Der nächste Schritt war der zur Polizei, um die Demonstration anzumelden. Normalerweise, so erzählt Christoph, stehe dann ein Kooperationsgespräch an, um Rahmenbedingungen abzustecken. Da aber bereits abzusehen war, dass es eine friedliche Demonstration geben würde, beschränkte sich die Polizei darauf, ihre Auflagen zu schicken: Die maximale Transparent-Länge durfte 2,50 Meter nicht überschreiten. Das Organisationskommitee musste Ordner stellen, einen pro 35 Demonstranten, um die Menschenmenge zu koordinieren und zusammen zu halten. Die Organisatoren hielten sich an die Angaben und so reichten Beamten in normaler Straßenuniform aus. „Die Polizei war ziemlich friedlich“, berichtet Christoph, keine Schlagstöcke, keine Wasserwerfer, kein übermäßig großes Aufgebot.

Auch die Demostrecke musste abgesprochen werden. Zwar sei sie durch das Grundgesetz geschützt; so könnten etwa Streckensperrungen schon von vorneherein ausgeschlossen werden. Trotzdem erfuhren die Bildungsstreiker gerade noch rechtzeitig, dass der Marktplatz gar nicht passiert werden konnte, da sich dort schon die ersten Händler des Weihnachtsmarkts ihren Platz gesucht hatten.
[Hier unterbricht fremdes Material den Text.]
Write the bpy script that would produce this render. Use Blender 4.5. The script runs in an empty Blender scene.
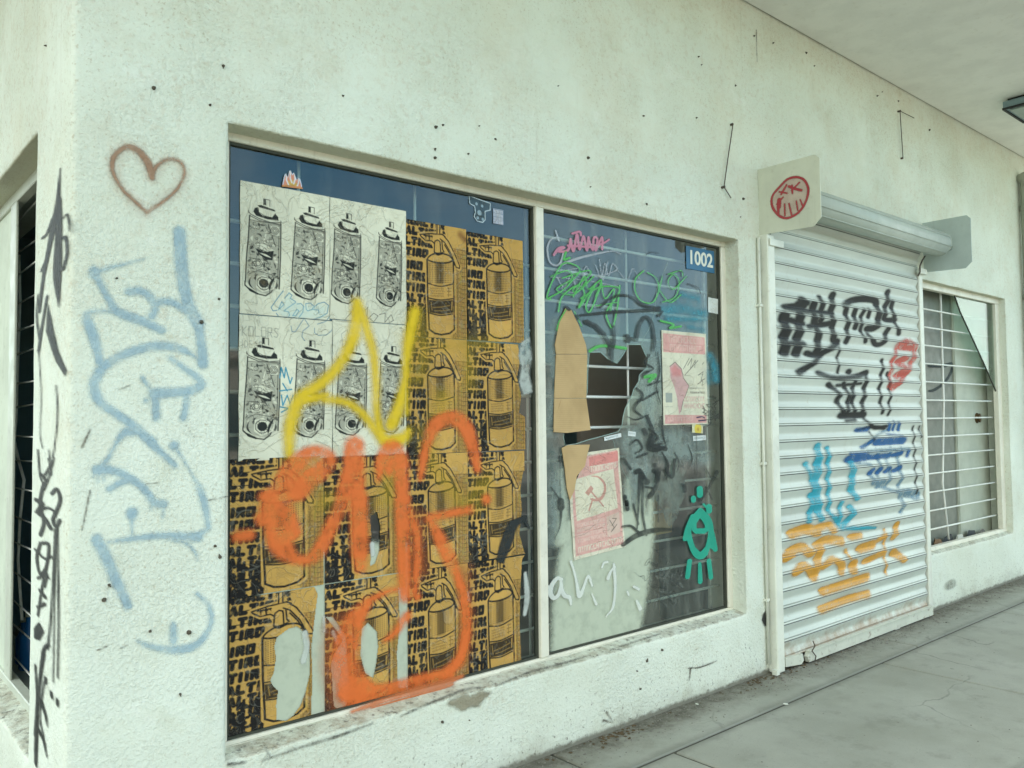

Nun waren die Rahmenbedingungen gesichert, es konnte an die Details gehen. Um sich eine Stimme zu verschaffen, benötigt man die zugehörige Technik. Ein Generator wurde zur Verügung gestellt, für Anlage und Demowagen sowie die Finanzierung von Flyern und Plakate kamen Sponsoren wie das StuPa der Uni, verschiedene Parteien und Jugendorganisationen sowie kleinere Privatgruppen auf. Doch das Rühren der Werbetrommel war lange nicht so effektiv wie vor einem halben Jahr. Während der letzte Streik von rund 2000 Schülern getragen wurde und sich etwa 20 Studenten beteiligt hatten, schätzt Christoph die aktuellen Zahlen auf vielleicht 700 Schüler und 100 Studenten. Andere wollten nur etwa 50 Studenten gesehen haben, die Polizei sprach von insgesamt rund 500 Streikenden. „Irgendwo dazwischen wird die Wahrheit liegen“, beurteilt Christoph die Hochrechnungen. Woran es jedoch liegt, dass das Interesse der Schüler zurück gegangen zu sein scheint, ließe sich nur erahnen. Man sei an das Stadtschülerparlament heran getreten, doch die Schülerverwaltungen der einzelnen Schulen hätten sich gerade erst für das neue Schuljahr konstitutioniert und so war es schwierig, eine ausreichende Anzahl an Schülern zu mobilisieren. Schulleitungen sollen Repressalien angedroht haben; dies sei jedoch noch nicht klar, man müsse das noch nachbereiten.

Zwar sei im Vorfeld des Streiks noch eine Pressekonferenz des Bildungsbündnis einberufen worden, doch wäre niemand gekommen. Am Streiktag aber seien vor allem die lokalen Medien vor Ort gewesen. Auch für diese war Christoph der erste Ansprechpartner, was sich schwierig gestaltete, da er gleichzeitig als Verantwortlicher für Musik und Moderation auf dem Demowagen fungierte. Eigentlich müsse für die Pressearbeit ein eigener Posten besetzt werden, doch auch hier fehlte es den Organisatoren des Bündnisses an Personal.

Trotz der einen oder anderen Unwegsamkeit zeigte sich Christoph zufrieden. Er sei zuversichtlich, dass die Bundes- und Landespolitiker auf die Probleme aufmerksam gemacht wurden und sich diese auch zu Herzen nehmen. Das Bildungsbündnis sehe seine Arbeit aber noch nicht als beendet an. Zunächst werde ein Resumée gezogen und in naher Zukunft solle es politische Diskussionen und Vorträge von Experten geben, um noch mehr Studenten politisch zu bilden, zu sensibilisieren und mit etwas Glück sogar zu mobilisieren.